The hike from Seafield Creek to Shi Shi beach (something a little over five miles) doesn't look like much on the map, but oof. This part is always a physical trial with a heavy pack. The coast starts out as bands of cobble that suck the energy out of your steps making it hard to get into a good rhythm. Then it graduates to more rocky terrain with plenty of rocks the right size to twist an ankle, and algae to help make things more challenging where footing is concerned. There are a few headlands to round, which is best done around low tide if you're not interested in scrambling up or down steep inclines with ropes. 

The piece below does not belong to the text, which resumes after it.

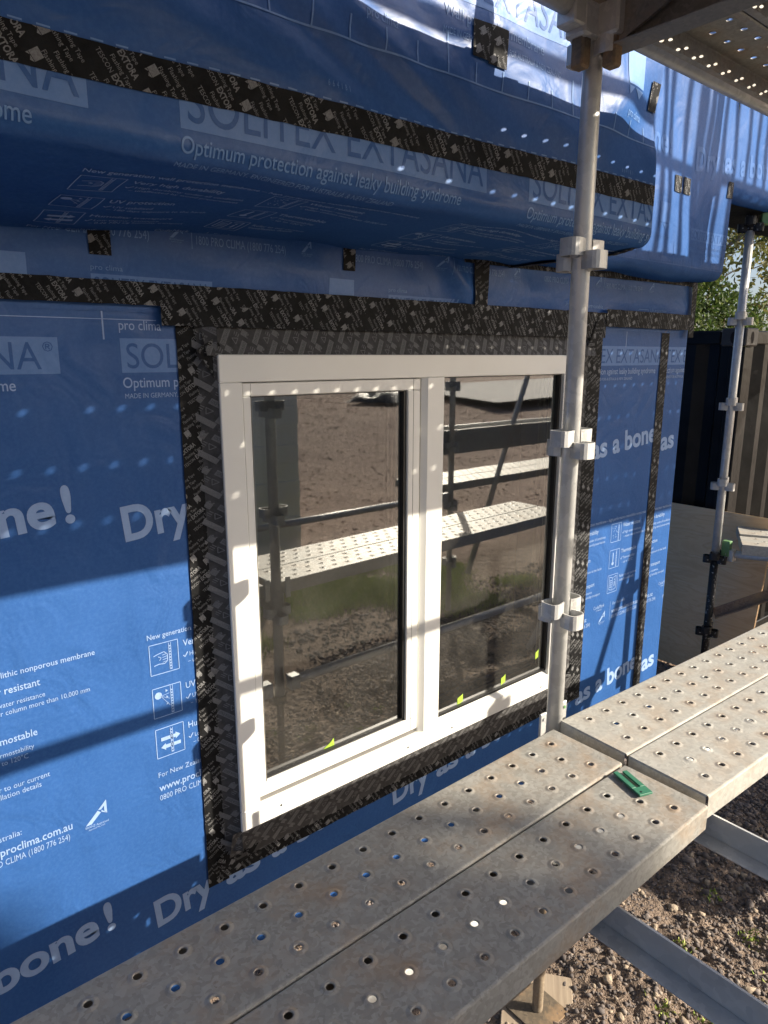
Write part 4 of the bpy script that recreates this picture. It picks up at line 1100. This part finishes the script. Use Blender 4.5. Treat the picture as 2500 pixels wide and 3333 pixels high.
# ------------------------------------------------------------------ beyond the house corner
# shipping container
CX0, CY0, CZ1 = 4.85, .14, .180
cn = empty('shipping_container', (CX0, CY0, ZG)); tag(cn, 'charcoal corrugated shipping container beyond the house corner', 'container')
H = CZ1 - ZG
def corr(L, H0, H1, pitch=.278, dep=.048):
    """corrugated sheet running along +s, outward = +d"""
    pts = []; s = .0
    while s < L:
        pts += [(s, 0), (s + .07, 0), (s + .105, -dep), (s + .105 + .07, -dep)]; s += pitch - .03
    pts = [p for p in pts if p[0] <= L] + [(L, 0)]
    V = [(a, d, z) for z in (H0, H1) for a, d in pts]; n = len(pts)
    return V, [(i, i + 1, n + i + 1, n + i) for i in range(n - 1)]
V, F = corr(2.35, .12, H - .10)
b = MB(); b.add([(-d * 1 + .0, a + .09, z) for a, d, z in [(p[0], p[1] - .012, p[2]) for p in V]], [f[::-1] for f in F]); b.build('end_wall', CONTN, cn)
V, F = corr(5.6, .12, H - .10)
b = MB(); b.add([(a + .09, -(d - .012), z) for a, d, z in V], F); b.build('side_wall', CONTN, cn)
b = MB(); b.box(-.002, .10, -.002, .10, .10, H - .118, .006); b.build('corner_post', CONTN, cn)
b = MB(); b.box(.004, .064, .17, 2.4, H - .10, H - .012, .006); b.build('top_rail', CONTN, cn)
b = MB(); b.box(.18, 5.8, .004, .064, H - .10, H - .012, .006); b.build('top_rail', CONTN, cn)
b = MB(); b.box(.0, .10, .1, 2.4, .0, .13, .006); b.box(.1, 5.8, .0, .1, .0, .13, .006); b.build('base_rail', CONTN, cn)
b = MB(); b.box(.06, 5.8, .06, 2.42, H - .03, H - .006); b.build('roof', CONTN, cn)
cc = MB(); cc.box(-.008, .17, -.008, .16, H - .115, H + .004, .008); co_ = cc.build('corner_casting', m_flat('scuffed_casting_paint', (.05, .047, .044), .5, var=.3), cn)
def oval(c, w, h, n=16):
    return [(c + (w / 2 - h / 2) * (1 if math.cos(t) > 0 else -1) * 0 + w / 2 * math.cos(t), h / 2 * math.sin(t)) for t in [2 * math.pi * k / n for k in range(n)]]
b = MB(); o_ = oval(0, .045, .078)
b.add([(-.0095, .075 + a, H - .058 + z) for a, z in o_], [tuple(range(16))]); b.add([(.08 + a, -.0095, H - .058 + z) for a, z in o_], [tuple(range(16))[::-1]])
ch = b.build('casting_slot', m_flat('dark_hole', (.012, .008, .007), .9), co_); 
# plywood leaning on it
py_ = MB(); py_.box(-.0085, .0085, 0, .95, 0, 1.155, .0008)
plo = py_.build('plywood_sheet', PLY, None, loc=(4.60, -.20, ZG + .005), rot=(0, R(11.0), 0)); tag(plo, 'pale plywood sheet leaning against the dark container', 'plywood sheet')
b = MB()
for k in range(3): b.box(-.006 + k * .005, -.0035 + k * .005, -.0008, .0, .002, 1.15)
b.build('edge_veneer', PLYE, plo)
# raised side platform at the far pole
plank(4.44, -.145, -1.135, 1.2, 'short steel plank of the side platform right of the far pole', yaw=R(-62), mat=GALVC, group='planks of the side platform')
plank(4.66, -.03, -1.125, 1.2, 'pale steel plank behind on the side platform', yaw=R(-62), mat=GALVC, group='planks of the side platform')
tube_thing('ledger', (4.42, -.07, -1.235), (5.0, -1.2, -1.235), 'transom tube of the side platform right of the far pole')
b = MB(); b.box(-.02, .02, -.025, .025, -.05, .05, .003)
gb = b.build('green_clip', GREENP, None, loc=(4.420, -.075, -1.20)); tag(gb, 'green painted clip where the side platform meets the far pole', 'clip')
b = MB(); b.box(0, .18, -.028, .028, -.035, .035, .004); b.tube([(.10, -.03, 0), (.10, -.05, 0)], .02, 10)
gc = b.build('green_coupler', GREENP, None, loc=(4.395, -.07, .775), rot=(0, 0, R(-50))); tag(gc, 'green painted coupler high on the far pole', 'coupler')
ra = empty('rusty_angle', (4.40, -.06, -1.665), R(-66)); tag(ra, 'rusty angle iron ledger below the side platform', 'angle iron')
ra.rotation_euler = (0, R(-30), R(-66))
b = MB(); b.box(0, 1.3, -.003, .003, 0, .06, .001); b.build('web', RUSTANG, ra); b = MB(); b.box(0, 1.3, -.05, -.0032, 0, .006, .001); b.build('flange', RUSTANG, ra)

# ------------------------------------------------------------------ trees behind the container
BARK = m_wood('grey_bark', (.13, .11, .095), (.27, .24, .21))
def m_leaf(name, a, b, c_):
    q = N(name); g = q.n('ShaderNodeNewGeometry'); q.set(q.ramp(g.outputs['Random Per Island'], [(0, a), (.55, b), (1, c_)]), .55, 0, .3)
    tl = q.n('ShaderNodeBsdfTranslucent'); q.l(q.b.inputs['Base Color'].links[0].from_socket, tl.inputs['Color'])
    mx = q.n('ShaderNodeMixShader'); mx.inputs[0].default_value = .4; q.l(q.b.outputs[0], mx.inputs[1]); q.l(tl.outputs[0], mx.inputs[2]); q.l(mx.outputs[0], q.o.inputs['Surface']); return q.m
LEAFG = m_leaf('olive_gum_leaf', (.05, .07, .025), (.11, .13, .045), (.24, .22, .07))
LEAFS = m_leaf('green_shrub_leaf', (.025, .05, .012), (.055, .095, .02), (.13, .165, .045))
def leaves(cent, rad, n, size, elong, droop=0.0):
    k = nrng.integers(0, len(cent), n); c = cent[k]; d = nrng.normal(0, 1, (n, 3)); d /= np.linalg.norm(d, axis=1)[:, None]
    p = c + d * (rad[k] * nrng.uniform(.25, 1, n) ** .5)[:, None]
    a = nrng.normal(0, 1, (n, 3)); a[:, 2] -= droop; a /= np.linalg.norm(a, axis=1)[:, None]
    b = np.cross(a, nrng.normal(0, 1, (n, 3))); b /= np.linalg.norm(b, axis=1)[:, None]
    s = size * nrng.uniform(.6, 1.4, n)[:, None]
    P = np.stack([p - a * s * elong, p + b * s, p + a * s * elong, p - b * s], 1).reshape(-1, 3)
    return P, np.arange(4 * n).reshape(-1, 4)
def tree(name, x, y, h, spread, label, nl, leafmat, size, elong, seed, z0=None, trunk_r=.16, bare=.0, group=None, cat='tree', lo=.35, lean=(0, 0)):
    r = random.Random(seed); z0 = ZG if z0 is None else z0
    t = empty(name, (x, y, z0)); tag(t, label, cat, group)
    b = MB(); tips = []; bb = MB()
    top = Vector((lean[0], lean[1], h * .72)); pts = []; n = 7
    for i in range(n): 
        f = i / (n - 1); pts.append(Vector((top.x * f + r.gauss(0, .02) * h * .3, top.y * f + r.gauss(0, .02) * h * .3, top.z * f)))
    pts[0] = Vector((0, 0, -.1)); b.tube(pts, [trunk_r * (1 - .72 * i / (n - 1)) for i in range(n)], 9)
    def grow(p, d, L, rad, lev):
        q = [p]; dd = d.copy()
        for i in range(3):
            dd = (dd + Vector((r.gauss(0, .22), r.gauss(0, .22), r.gauss(.03, .15)))).normalized(); q.append(q[-1] + dd * L / 3)
        bb.tube(q, [rad, rad * .8, rad * .6, rad * .4], 5, False)
        if lev == 0: tips.append(q[-1]); tips.append(q[2]); return
        for k in range(3):
            o = q[1 + k]; nd = (dd + Vector((r.gauss(0, .7), r.gauss(0, .7), r.gauss(.1, .4)))).normalized(); grow(o, nd, L * r.uniform(.5, .75), rad * .5, lev - 1)
    for k in range(9):
        f = lo + (1 - lo) * (k + r.random()) / 9; i = min(n - 2, int(f * (n - 1))); p = pts[i].lerp(pts[i + 1], f * (n - 1) - i)
        a = r.random() * 6.28; grow(p, Vector((math.cos(a), math.sin(a), r.uniform(.1, .8))).normalized(), spread * r.uniform(.55, 1.0), trunk_r * .33, 2)
    b.build('trunk', BARK, t, True); bb.build('branches', BARK, t, True)
    c = np.array([tuple(q) for q in tips]); c = c[nrng.uniform(0, 1, len(c)) > bare]
    P, F = leaves(c, nrng.uniform(.10, .24, len(c)) * spread, nl, size, elong, .5)
    obj('crown', mesh_np('crown', P, F, leafmat), t)
tree('gum_tree', 9.9, 4.2, 9.5, 1.9, 'tall grey gum tree with thin olive crown, left of the far pole', 20000, LEAFG, .022, 2.6, 3, trunk_r=.15, bare=.3)
tree('gum_tree', 12.6, 4.6, 11.0, 2.4, 'leaning gum tree with bare grey twigs behind the far pole', 18000, LEAFG, .022, 2.6, 8, trunk_r=.17, bare=.45)
tree('gum_tree', 15.5, 8.5, 13.0, 3.4, 'large distant gum tree closing the gap above the container', 26000, LEAFG, .04, 2.2, 12, trunk_r=.22, bare=.2)
def shrub(x, y, h, w, label, n, seed):
    r = np.random.default_rng(seed); t = empty('shrub', (x, y, ZG)); tag(t, label, 'shrub', 'green shrubs behind the container')
    m_ = 60; c = np.stack([r.normal(0, w * .42, m_), r.normal(0, w * .42, m_), r.uniform(.12, .92, m_) * h], 1); c[:, :2] *= (1.15 - c[:, 2:3] / h * .6)
    b = MB()
    for q in c[:26]: b.tube([(0, 0, 0), (q[0] * .4, q[1] * .4, q[2] * .5), tuple(q)], [.03, .018, .006], 5, False)
    b.build('stems', BARK, t, True)
    P, F = leaves(c, r.uniform(.12, .26, m_) * w, n * 2, .017, 2.2); obj('crown', mesh_np('crown', P, F, LEAFS), t)
shrub(8.0, 3.3, 3.15, 1.5, 'bushy green shrub just left of the far pole above the container', 9000, 1)
shrub(9.3, 3.6, 3.5, 1.7, 'dense green shrub right of the far pole above the container', 11000, 2)
shrub(7.4, 4.6, 3.0, 1.4, 'green shrub beside the house corner above the container', 8000, 3)
shrub(11.0, 3.8, 3.4, 1.8, 'darker green shrub at the right edge above the container', 9000, 4)

# ------------------------------------------------------------------ behind the camera: what the window glass mirrors
sh = empty('white_shed', (1.15, -6.6, ZG)); tag(sh, 'white boarded shed standing behind the photographer', 'shed')
SHW = m_flat('white_boards', (.84, .85, .87), .6, var=.04)
for k in range(12):
    e = .012 if k % 2 else .002
    b = MB(); b.box(-3.0, 3.0, 1.97, 2.0 + e, .02 + k * .205, .222 + k * .205, .003); b.box(2.97, 3.0 + e, -2.0, 1.965, .02 + k * .205, .222 + k * .205, .003); b.build('wall_board', SHW, sh)
b = MB(); b.box(-3.02, 3.02, -2.0, 2.02, 2.49, 2.58, .01); b.build('roof', CONTN, sh)
pl_ = MB()
V = []; F = []; nu, nv = 60, 16
for j in range(nv + 1):
    for i in range(nu + 1):
        a, c = i / nu, j / nv; hgt = math.sin(math.pi * a) ** .5 * math.sin(math.pi * c) ** .6 * (.7 + .3 * math.sin(a * 23) * math.sin(c * 9 + a * 11))
        V.append(((a - .5) * 6.5, (c - .5) * 1.8 + .2 * math.sin(a * 7), .02 + 1.0 * hgt))
for j in range(nv):
    for i in range(nu): F.append((j * (nu + 1) + i, j * (nu + 1) + i + 1, (j + 1) * (nu + 1) + i + 1, (j + 1) * (nu + 1) + i))
q = N('crumpled_tarp'); q.set((.03, .03, .034), .3, 0, .6); q.bump(q.noise(6, 5, .6), 1.0, .15)
tp = obj('tarp_pile', mesh_np('tarp_pile', V, F, q.m, True), None, (18.5, -20.5, ZG + .5), (0, 0, R(-40))); tag(tp, 'long heap under a crumpled black tarpaulin on the mulch bank', 'tarp')

# unseen tall tree added behind the photographer to softly shade the near deck
bt = empty('gum_tree', (11.95, -18.0, ZG + .5)); tag(bt, 'unseen dense gum tree added behind the photographer to shade the near deck', 'tree')
b = MB(); b.tube([(0, 0, -.2), (.15, .1, 3.5), (-.1, .05, 6), (.1, 0, 8.8), (0, 0, 11.5)], [.28, .22, .17, .12, .05], 9); b.build('trunk', BARK, bt, True)
rr_ = random.Random(5); cc_ = []
bb = MB()
for k in range(46):
    d = Vector((rr_.gauss(0, 1), rr_.gauss(0, 1), rr_.gauss(0, .9))).normalized() * 2.35 * rr_.uniform(.35, 1) ** .6; e = Vector((0, 0, 10.7)) + d
    cc_.append(tuple(e)); bb.tube([(0, 0, 7.5 + rr_.random() * 3), tuple(Vector((0, 0, 9.8)).lerp(e, .6)), tuple(e)], [.06, .035, .012], 5, False)
bb.build('branches', BARK, bt, True)
P, F = leaves(np.array(cc_), np.full(46, .62), 16000, .07, 2.4, .5); obj('crown', mesh_np('crown', P, F, LEAFG), bt)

After a few headlands you reach the first section of an overland trail that avoids impassable portions of the coast. This overland trail is why I listed the trail condition as "difficult". It is clear when hiking this trail that it has not seen even basic maintenance in years. The two sections of overland trail need help right now otherwise they will be lost. It is challenging to follow the trail for a few reasons: brushing the trail corridor has not been done in years so the trail is overgrown in many places, there are multiple blowdowns across the trail (especially the second section), and there are a profusion of social trails from other hikers losing the trail. Even the orange blazes weren't enough at some points to keep you on trail. 

We arrived at a quiet Shi Shi beach in the afternoon and were able to get a great spot. We had no competition, as the ranger at the WIC had let us know the Makah had shut their trailhead down. We spent a couple of days at Shi Shi enjoying the beautiful weather. One other backpacker showed up on our second day out there, but they camped far up the beach from us. 

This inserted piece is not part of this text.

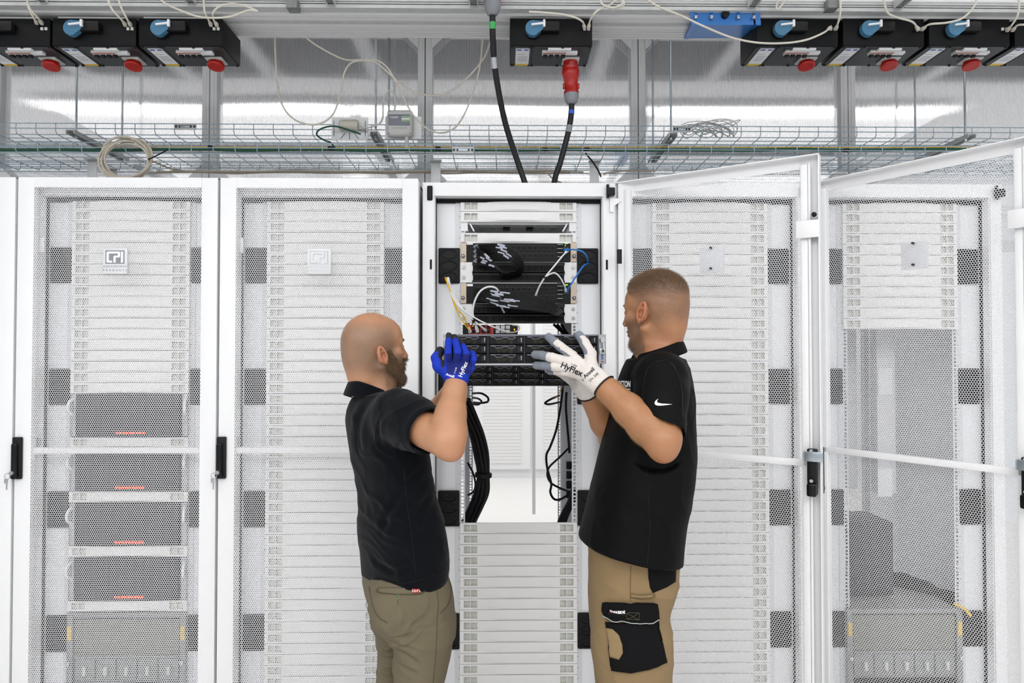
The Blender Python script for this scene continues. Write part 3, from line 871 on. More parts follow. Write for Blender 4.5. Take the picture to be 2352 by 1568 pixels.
random.seed(11)
G1 = 'black patch cables looping from the upper switch into the brush panel'
for n in range(14):
    a = n // 7; k = n % 7
    y0 = 566 + k * 5.5; x0 = 1089 + 3 * (k % 2)
    j = lambda s: random.uniform(-s, s)
    if a == 0:
        px = [(x0, y0, 2.825), (1103 + k * 1.0, y0 + 9, 2.795), (1120 + k * 2 + j(2), 589 + k * 3.5, 2.76), (1140 + k * 2.5 + j(3), 612 + k * 2.2, 2.765), (1152 + k * 4, 632 + j(3), 2.80), (1160 + k * 4, 640, 2.85)]
    else:
        px = [(x0 + 4, y0 - 2, 2.825), (1112 + k * 1.5, 562 + k * 3.4, 2.79), (1140 + k * 1.5, 561 + k * 3.6, 2.74), (1170 + j(2), 569 + k * 4.4, 2.73), (1193 - k * 1.6, 588 + k * 4.0, 2.74), (1202 - k * 2.4, 612 + k * 1.5, 2.77), (1195 - k * 2.2, 630, 2.81), (1184 - k * 2, 638, 2.86)]
    pts = [at(*p) for p in px]; pl = spline(pts, 9)
    lab = 'black patch cable with pale marker sleeve, slanting from upper switch into the brushes' if a == 0 else 'black patch cable with pale marker sleeve, in the wide loop on the upper switch'
    o = tag(MB().tube(pl, 0.0042, 'cable_black', 8).build('patch_cable'), lab, 'cable', G1 if a == 0 else 'black patch cables in the wide loop')
    q = MB().cyl(pl[0], pl[3], 0.0055, 'grey_plastic', n=8).build('plug', o)
    s0 = random.randint(8, 16) if a == 0 else random.randint(16, 24)
    sleeve(o, pl, s0, s0 + 5, 0.0046)
G2 = 'black patch cables sweeping right from the lower switch'
for n in range(16):
    k = n % 8; a = n // 8; j = lambda s: random.uniform(-s, s)
    y0 = 664 + k * 3.6 + a * 1.5
    px = [(1090 + 4 * a, y0, 2.825), (1115, y0 + 2 + j(2), 2.79), (1145, 671 + k * 4.6 + j(2), 2.755), (1185, 676 + k * 4.2 + a * 2, 2.735), (1225 + j(3), 680 + k * 4.2 + a * 2, 2.73), (1260, 690 + k * 3.8, 2.745), (1283 - k * 1.0, 707 + k * 2.2, 2.775), (1294 - k * 1.2, 720 + k * 0.8, 2.84)]
    pl = spline([at(*p) for p in px], 9)
    o = tag(MB().tube(pl, 0.0042, 'cable_black', 8).build('patch_cable'), 'black patch cable with pale marker sleeve, sweeping right across the lower switch', 'cable', G2)
    MB().cyl(pl[0], pl[3], 0.0055, 'black_plastic', n=8).build('plug', o)
    s0 = random.randint(10, 24)
    sleeve(o, pl, s0, s0 + 5, 0.0046)

A = lambda *l: [at(*p) for p in l]
cable('patch_cable', A((1302, 577, 2.82), (1290, 590, 2.78), (1272, 612, 2.76), (1252, 636, 2.76), (1240, 655, 2.78), (1230, 678, 2.80), (1228, 690, 2.84)), 0.0032, 'cable_white', 'white patch cable slanting from the upper switch down past a black tie', plug=[0])
cable('patch_cable', A((1300, 668, 2.82), (1296, 655, 2.78), (1287, 638, 2.76), (1275, 627, 2.75), (1262, 630, 2.755), (1250, 640, 2.765), (1238, 660, 2.78), (1231, 682, 2.82)), 0.0032, 'cable_white', 'white patch cable arching from the lower switch to join a black tie', plug=[0])
cable('patch_cable', A((1300, 574, 2.82), (1318, 573, 2.78), (1338, 578, 2.77), (1348, 590, 2.79), (1351, 608, 2.84)), 0.0032, 'cable_blue', 'blue patch cable from the upper switch into the right-hand grommet', plug=[0], plugm='cable_blue')
cable('patch_cable', A((1302, 668, 2.82), (1310, 655, 2.79), (1325, 632, 2.78), (1340, 611, 2.80), (1352, 604, 2.84)), 0.0032, 'cable_blue', 'blue patch cable from the lower switch up into the right-hand grommet', plug=[0], plugm='cable_blue')
tag(MB().cyl(at(1255, 632, 2.765), at(1251, 640, 2.765), 0.0085, 'black_rubber', n=12).build('cable_tie'), 'black tie holding two white patch cables together beside the brush panel', 'cable tie')
cable('fibre_cable', A((1022, 637, 2.83), (1030, 658, 2.80), (1042, 695, 2.79), (1056, 728, 2.79), (1076, 756, 2.80), (1078, 762, 2.82)), 0.0022, 'cable_yellow', 'yellow fibre cable from the left grommet, ending lower on the red router', plug=[1])
cable('fibre_cable', A((1024, 637, 2.83), (1033, 664, 2.80), (1048, 705, 2.785), (1062, 722, 2.785), (1072, 742, 2.80), (1080, 758, 2.82)), 0.0022, 'cable_yellow', 'yellow fibre cable from the left grommet, bowing nearest the brush panel', plug=[1])
cable('patch_cable', A((1028, 637, 2.83), (1032, 665, 2.80), (1052, 700, 2.78), (1085, 726, 2.775), (1120, 745, 2.78), (1150, 757, 2.80), (1158, 760, 2.82)), 0.0032, 'cable_white', 'white patch cable from the left grommet, reaching furthest right on the router', plug=[1])
cable('patch_cable', A((1030, 637, 2.83), (1040, 675, 2.80), (1065, 712, 2.78), (1088, 735, 2.785), (1108, 752, 2.80), (1114, 757, 2.82)), 0.0032, 'cable_white', 'white patch cable from the left grommet to the middle of the router', plug=[1])
cable('patch_cable', A((1096, 757, 2.82), (1089, 735, 2.79), (1086, 715, 2.78), (1091, 690, 2.77), (1103, 669, 2.765), (1120, 659, 2.765), (1138, 661, 2.77), (1148, 676, 2.785), (1152, 705, 2.80), (1160, 720, 2.84)), 0.0040, 'cable_white', 'thick white patch cable arching up from the router over the lower switch', plug=[0])
cable('patch_cable', A((1158, 762, 2.82), (1180, 763, 2.80), (1192, 756, 2.80), (1188, 748, 2.82), (1160, 746, 2.85)), 0.0030, 'cable_beige', 'grey cable looping round the right end of the red router')
tag(MB().cyl(at(1086, 731, 2.79), at(1092, 738, 2.79), 0.009, 'black_rubber', n=12).build('cable_tie'), 'black tie round the thick white cable just above the router', 'cable tie')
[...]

The hike back was from Shi Shi to North of Ozette River campground. If Seafield Creek is the worst campground then I think N. Ozette River is the best!  This was around seven miles and it was a slog to get through. By the time I dropped my pack at the camp my feet were aching. We both agreed to skip the fire for the night so we could turn in early. We were lucky and got the coveted site out on a tiny sliver of land between the Ozette River and the Pacific Ocean. The views for stargazing at night are awe inspiring. I love to get a good bed of coals going from a fire and then just sit and stare at every bit of the universe that is visible from that vantage point by the river. 

We were closing in on a week out, so we began to see other backpackers making their way across the river. We even saw some people who brought an inflatable raft to cross the river at high tide. It looked nearly effortless and very much drier than our usual method. I was jealous! For those of us who have to use our feet, a few words of advice: wait for low tide and cross closer to the surf. Look for stretches of riffles, which indicate shallow water moving over rocks, and cross there. 

The plan was to ford the river back on our last evening so we could be positioned for an easy hike from Cape Alava in the morning. I regret not thinking of the crowds that were likely at Alava on a Friday evening. There was very little space available, and we were close to other people. It would have been better to camp at South of Ozette River campground to avoid Cape Alava. 

The hike out from Cape Alava was easy in the morning. I got back to the car and changed into some clean clothes I had waiting. The parking lot was full and we ran into multiple groups of dayhikers looking to escape to the beaches. It is no wonder that shortly after our trip Olympic National Park stopped allowing camping. 

A great trip overall. The weather could not have been better. At this point my brother and I feel spoiled because every time we come out there is ample sun. Hopefully, things will be in decent shape this October because I also like to end the season with a trip out there.